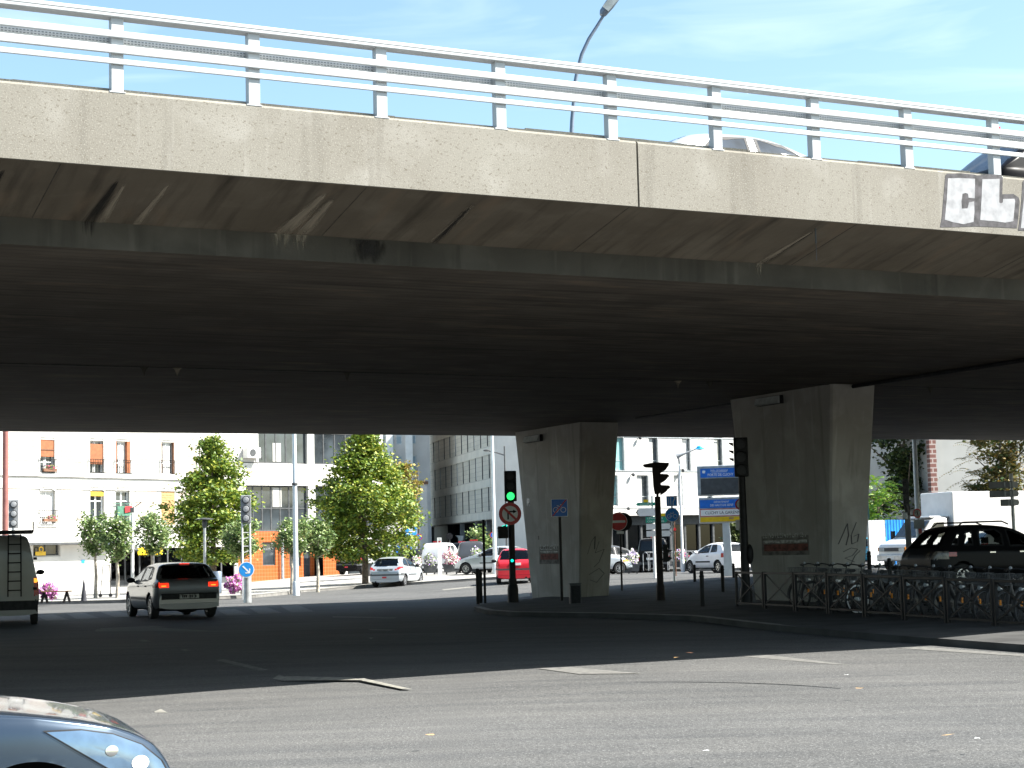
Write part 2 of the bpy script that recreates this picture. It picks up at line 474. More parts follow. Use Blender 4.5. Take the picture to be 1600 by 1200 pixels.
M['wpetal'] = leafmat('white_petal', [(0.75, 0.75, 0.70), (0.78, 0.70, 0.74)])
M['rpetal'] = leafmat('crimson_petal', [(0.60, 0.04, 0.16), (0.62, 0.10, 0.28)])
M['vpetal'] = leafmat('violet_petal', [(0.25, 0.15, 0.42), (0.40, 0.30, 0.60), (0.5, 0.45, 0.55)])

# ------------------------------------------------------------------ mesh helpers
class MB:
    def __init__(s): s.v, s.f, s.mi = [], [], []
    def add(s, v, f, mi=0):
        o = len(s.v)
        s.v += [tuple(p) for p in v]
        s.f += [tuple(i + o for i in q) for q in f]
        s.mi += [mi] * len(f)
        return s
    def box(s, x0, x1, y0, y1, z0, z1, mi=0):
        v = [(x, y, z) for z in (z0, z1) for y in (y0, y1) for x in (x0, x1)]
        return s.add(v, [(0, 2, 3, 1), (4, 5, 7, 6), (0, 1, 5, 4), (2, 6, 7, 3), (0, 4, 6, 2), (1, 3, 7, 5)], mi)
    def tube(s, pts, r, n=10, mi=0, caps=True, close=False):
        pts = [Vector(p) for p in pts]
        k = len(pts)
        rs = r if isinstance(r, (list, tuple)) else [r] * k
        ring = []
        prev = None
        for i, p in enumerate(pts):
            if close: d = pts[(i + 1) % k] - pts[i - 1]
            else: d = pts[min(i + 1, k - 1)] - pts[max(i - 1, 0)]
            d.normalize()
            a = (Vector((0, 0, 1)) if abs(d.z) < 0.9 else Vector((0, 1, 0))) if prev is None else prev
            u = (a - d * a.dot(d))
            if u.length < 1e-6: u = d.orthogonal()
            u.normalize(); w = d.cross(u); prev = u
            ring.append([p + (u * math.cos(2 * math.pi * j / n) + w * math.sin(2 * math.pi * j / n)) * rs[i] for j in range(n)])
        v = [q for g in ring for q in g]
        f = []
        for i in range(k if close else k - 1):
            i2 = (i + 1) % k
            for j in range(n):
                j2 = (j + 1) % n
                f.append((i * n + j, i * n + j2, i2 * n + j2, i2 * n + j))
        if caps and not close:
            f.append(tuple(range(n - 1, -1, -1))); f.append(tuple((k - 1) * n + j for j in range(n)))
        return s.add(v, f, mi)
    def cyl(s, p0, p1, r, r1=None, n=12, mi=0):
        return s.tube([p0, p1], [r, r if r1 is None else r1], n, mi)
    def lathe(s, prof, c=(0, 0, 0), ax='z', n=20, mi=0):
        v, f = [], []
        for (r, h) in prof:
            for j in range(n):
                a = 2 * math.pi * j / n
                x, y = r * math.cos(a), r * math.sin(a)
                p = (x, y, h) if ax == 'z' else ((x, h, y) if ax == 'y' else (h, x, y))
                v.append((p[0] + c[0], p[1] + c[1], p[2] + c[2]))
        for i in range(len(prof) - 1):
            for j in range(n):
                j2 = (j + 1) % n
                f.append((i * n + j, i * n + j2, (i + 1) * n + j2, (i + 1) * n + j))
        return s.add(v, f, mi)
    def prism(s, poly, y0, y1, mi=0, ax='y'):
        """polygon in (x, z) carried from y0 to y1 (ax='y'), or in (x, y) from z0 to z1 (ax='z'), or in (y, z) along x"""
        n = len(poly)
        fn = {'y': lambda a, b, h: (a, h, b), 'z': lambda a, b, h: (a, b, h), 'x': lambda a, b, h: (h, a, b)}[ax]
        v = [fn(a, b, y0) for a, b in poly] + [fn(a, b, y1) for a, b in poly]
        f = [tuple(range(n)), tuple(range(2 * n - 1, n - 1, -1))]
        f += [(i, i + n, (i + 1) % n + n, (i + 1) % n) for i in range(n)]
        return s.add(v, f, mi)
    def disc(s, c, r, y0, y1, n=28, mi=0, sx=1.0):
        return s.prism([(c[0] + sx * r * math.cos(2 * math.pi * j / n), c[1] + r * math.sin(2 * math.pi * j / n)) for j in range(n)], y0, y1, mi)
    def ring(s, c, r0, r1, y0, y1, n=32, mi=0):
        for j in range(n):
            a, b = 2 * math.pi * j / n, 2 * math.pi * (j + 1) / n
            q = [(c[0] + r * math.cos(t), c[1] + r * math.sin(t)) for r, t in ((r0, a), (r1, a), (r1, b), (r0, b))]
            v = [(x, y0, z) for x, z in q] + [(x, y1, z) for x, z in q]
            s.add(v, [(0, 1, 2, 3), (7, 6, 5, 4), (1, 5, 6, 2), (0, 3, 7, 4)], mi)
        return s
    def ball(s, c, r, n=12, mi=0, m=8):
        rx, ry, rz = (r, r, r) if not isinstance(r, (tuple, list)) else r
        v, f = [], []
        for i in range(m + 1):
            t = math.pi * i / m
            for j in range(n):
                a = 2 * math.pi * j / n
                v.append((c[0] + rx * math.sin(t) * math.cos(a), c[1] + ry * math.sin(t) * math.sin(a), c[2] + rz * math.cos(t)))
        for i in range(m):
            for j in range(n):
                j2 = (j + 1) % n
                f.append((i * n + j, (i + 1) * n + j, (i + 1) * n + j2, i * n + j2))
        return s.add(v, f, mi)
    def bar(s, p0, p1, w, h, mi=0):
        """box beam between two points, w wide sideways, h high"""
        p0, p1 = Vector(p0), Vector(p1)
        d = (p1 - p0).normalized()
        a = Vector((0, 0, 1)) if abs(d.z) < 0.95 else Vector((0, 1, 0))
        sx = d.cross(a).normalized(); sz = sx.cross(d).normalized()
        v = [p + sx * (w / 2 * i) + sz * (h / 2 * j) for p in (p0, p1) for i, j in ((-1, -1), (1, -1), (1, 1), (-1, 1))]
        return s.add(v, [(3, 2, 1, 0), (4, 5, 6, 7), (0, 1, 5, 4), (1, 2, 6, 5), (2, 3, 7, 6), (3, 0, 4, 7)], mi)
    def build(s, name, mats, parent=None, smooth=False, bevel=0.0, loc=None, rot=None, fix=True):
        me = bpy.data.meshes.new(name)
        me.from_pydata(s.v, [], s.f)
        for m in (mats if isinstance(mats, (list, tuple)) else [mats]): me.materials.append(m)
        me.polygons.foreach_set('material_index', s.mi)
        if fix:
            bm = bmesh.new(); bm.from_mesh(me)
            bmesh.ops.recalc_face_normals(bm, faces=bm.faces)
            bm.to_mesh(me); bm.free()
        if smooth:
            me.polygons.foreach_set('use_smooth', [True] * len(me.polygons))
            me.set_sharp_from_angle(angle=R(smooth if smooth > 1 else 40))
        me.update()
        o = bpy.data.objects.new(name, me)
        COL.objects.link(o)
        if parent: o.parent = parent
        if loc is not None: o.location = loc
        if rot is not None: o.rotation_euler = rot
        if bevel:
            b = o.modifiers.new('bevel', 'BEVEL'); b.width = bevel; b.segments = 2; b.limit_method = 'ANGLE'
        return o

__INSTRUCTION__
Reproduce the material above exactly, first line through the line that contains "(0.5, 0.45, 0.55)])", minus the pictures.

__IN RESPONSE__
Write part 2 of the bpy script that recreates this picture. It picks up at line 474. More parts follow. Use Blender 4.5. Take the picture to be 1600 by 1200 pixels.
M['wpetal'] = leafmat('white_petal', [(0.75, 0.75, 0.70), (0.78, 0.70, 0.74)])
M['rpetal'] = leafmat('crimson_petal', [(0.60, 0.04, 0.16), (0.62, 0.10, 0.28)])
M['vpetal'] = leafmat('violet_petal', [(0.25, 0.15, 0.42), (0.40, 0.30, 0.60), (0.5, 0.45, 0.55)])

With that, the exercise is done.